Sunday, March 11, 2007

Signs of Spring

On our morning walk on Saturday, I tried to take special notice of the beautiful things. I brought my camera so I could immortalize the spring because it is lovely beyond description. (The pictures embedded in this post are the ones I took.) I wish I could have captured the smells and sounds and breezes too, in a very big, air-tight jar. I wish I could smell them and feel them in the infernal heat of the Texas summer that I know waits for us somewhere in mid-May.
I also wish I could bottle up some of Henry to store like canned peaches. He continues to be intoxicactingly darling and intriguing. Here are a few of my favorite Henry-isms of late. I pull out a new outfit to wear for the day and he stands in the doorway of my closet and tells me, "dat's dahling!" (with a very flippy "L" sound.) He always says it about my brown polka dotted skirt and my cowboy boots. He calls yellow, "leyow." He has recently revealed an intense affection for olives and wants me to "put 'em fingows," (slip his fingers into the holes,) before he eats them. And if he can ever get his sneaky paws on the camera, he squishes it up against his face and tiptoes towards me, telling me to, "My-oh, mama!" (Smile, mama.) If Nate or I sit down on the edge of the bathtub or up on a counter top, he insists on "sit down too, Henwy." He loves to do what we do, eat what we eat, be where we are, say what we say. I know that will quickly change and I want to stash away a jar of his wanna-be-just-like-mom-and-dad phase.
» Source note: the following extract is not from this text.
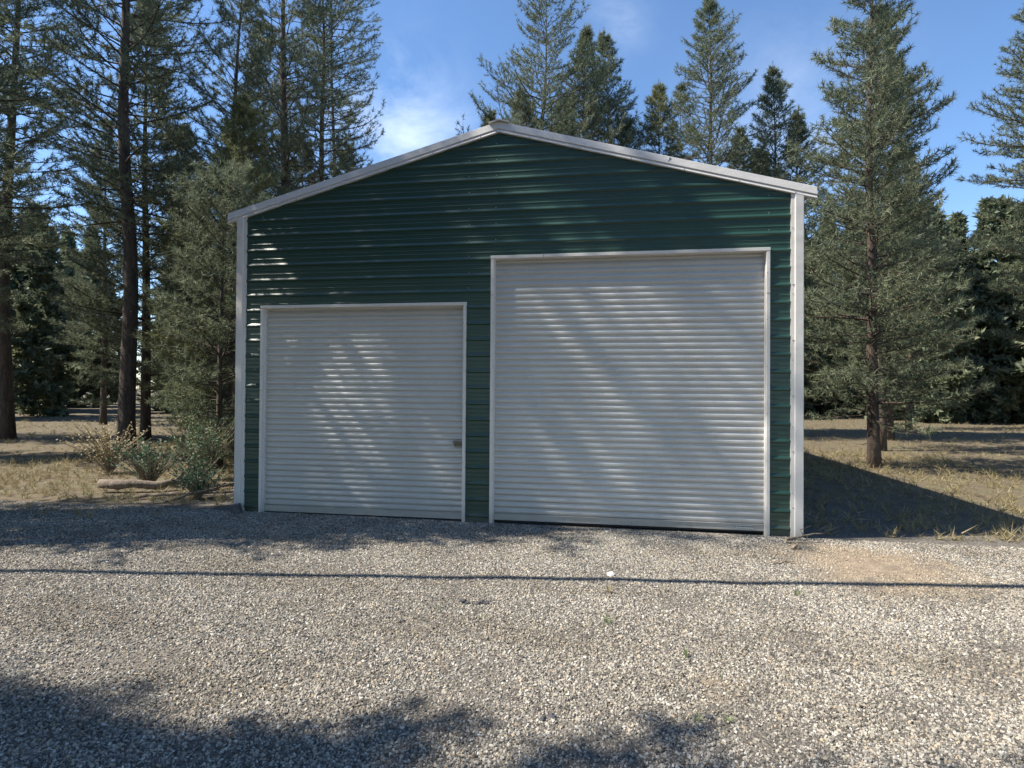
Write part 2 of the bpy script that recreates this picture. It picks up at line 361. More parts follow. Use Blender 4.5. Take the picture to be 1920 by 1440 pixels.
s = MB(); s.box(.05, W-.05, .09, DEPTH-.1, -.15, -.055); s.build('slab', M['concrete'], garage)
# screws in the siding
def screw(x, y, z, parent, r=.006, nm='screw', mat='screw'):
    m_ = MB(); m_.tube([(x, y+.004, z), (x, y-.005, z)], [r, r*.8], 6); return m_.build(nm, M[mat], parent)
rib_z = [PH+k*PER for k in range(0, 25)]
for xx, zlo, off in ((3.475, H1, .0), (3.87, H2+.02, .0), (.262, H1, .004), (R2-.01, H2, .0)):
    for z in rib_z:
        zz = z+.075
        if zz > zlo+.03 and zz < rake(xx)-.08: screw(xx+random.Random(z*7+xx).uniform(-.004, .004), -.001, zz, wall)
# roof: two corrugated sheets, only their edges can be seen from the ground
def slope_pt(x, off): return rake(x) if 0 <= x <= W else (EZ+SL*x if x < 0 else EZ+SL*(W-x))
OV = .315; RB, RT = .0, .15
roof = None
for sx in (0, 1):
    mb = MB()
    xe, xa = (-OV, AX) if sx == 0 else (W+OV, AX)
    ze = EZ - SL*OV; za = AZ
    pf_ = []
    nrib = 52; y0, y1 = -.028, DEPTH+.1
    yy = [y0+(y1-y0)*i/(nrib*4) for i in range(nrib*4+1)]
    for i in range(len(yy)-1):
        h0 = .018 if (i % 4) in (1, 2) else 0; h1 = .018 if ((i+1) % 4) in (1, 2) else 0
        a, b_ = yy[i], yy[i+1]
        mb.quad((xe, a, ze+.135+h0), (xe, b_, ze+.135+h1), (xa, b_, za+.135+h1), (xa, a, za+.135+h0))
    mb.quad((xe, y0, ze+.12), (xe, y1, ze+.12), (xa, y1, za+.12), (xa, y0, za+.12))
    ro = mb.build('roof', M['roofmetal'], garage)
    if roof is None: roof = ro
# rake trim: folded strip, upper face, groove, turned-out lower lip
def rake_trim(xe, xa, flip):
    ze = EZ-SL*OV; za = AZ
    # profile in (y, z): closed; front is -y
    P = [(.02, .002), (-.036, .0), (-.040, .006), (-.030, .038), (-.022, .042), (-.022, .050), (-.040, .054), (-.027, .152), (-.021, .157), (.02, .157)]
    mb = MB(); n = len(P)
    for X, Z in ((xe, ze), (xa, za)):
        for y, z in P: mb.v.append((X, y, Z+z))
    for i in range(n):
        j = (i+1) % n; mb.f.append((i, j, n+j, n+i) if not flip else (i, n+i, n+j, j))
    mb.f.append(tuple(range(n))); mb.f.append(tuple(range(n, 2*n))[::-1])
    return mb.build('rake_trim', M['white'], garage)
rk = [rake_trim(-OV, AX-.001, False), rake_trim(W+OV, AX+.001, True)]
for r_, a, b_ in ((rk[0], -OV, AX), (rk[1], AX, W+OV)):
    n_s = 6
    for i in range(n_s):
        x = a+(b_-a)*(i+.62)/n_s
        screw(x, -.040, slope_pt(x, 0)+.018, r_, .0055, mat='latch')
    for fx in (.55,):      # overlap seam of the trim
        x = a+(b_-a)*fx; mb = MB(); z = slope_pt(x, 0); sgn = 1 if x < AX else -1
        mb.v = []; w_ = .9
        for yy_ in (-.0395, -.03):
            mb.v += [(x, yy_, z+.056), (x+.004, yy_, z+.056+sgn*SL*.004), (x+.004+.03, yy_, z+.152+sgn*SL*.034), (x+.03, yy_, z+.152+sgn*SL*.03)]
        mb.f = [(0, 1, 2, 3), (7, 6, 5, 4), (0, 4, 5, 1), (1, 5, 6, 2), (2, 6, 7, 3), (3, 7, 4, 0)]
        mb.build('seam', M['white'], r_)
# ridge cap
mb = MB(); cw = .145
for xx, zz in ((AX-cw, AZ-SL*cw), (AX-.03, AZ-SL*.03+.003), (AX, AZ+.004), (AX+.03, AZ-SL*.03+.003), (AX+cw, AZ-SL*cw)):
    mb.v += [(xx, -.068, zz+.160), (xx, -.068, zz+.174), (xx, DEPTH, zz+.160), (xx, DEPTH, zz+.174)]
for i in range(4):
    a = i*4; b_ = a+4
    mb.f += [(a, b_, b_+1, a+1), (a+1, b_+1, b_+3, a+3), (a, a+2, b_+2, b_), (a+2, a+3, b_+3, b_+2)]
mb.f += [(0, 1, 3, 2), (16, 18, 19, 17)]
mb.build('ridge_cap', M['white'], garage)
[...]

In many ways, I'd be tickled to see Henry grow up to be like Nate and me, (well, more Nate than me.) But I hope he'll be able to resist learning Milli Vanilli dance sequences (as seen on YouTube music videos,) which has been the juvenile obsession of our weekend. It is unquestionably lowbrow art, but wildly entertaining nonetheless. I prefer to think of it as bubble gum for the brain--not beneficial in any way, but mostly harmless (I hope.) I'd even like to have a jar of that nonsense in my imaginary closet of preserved life, because every experience, from the poingnantly profound, to the inanely nonsensical, is a twig in our nest, a stitch in our quilt, a moment that can't be duplicated, that must be deliberately savored as an irreplacable piece of our collective heart.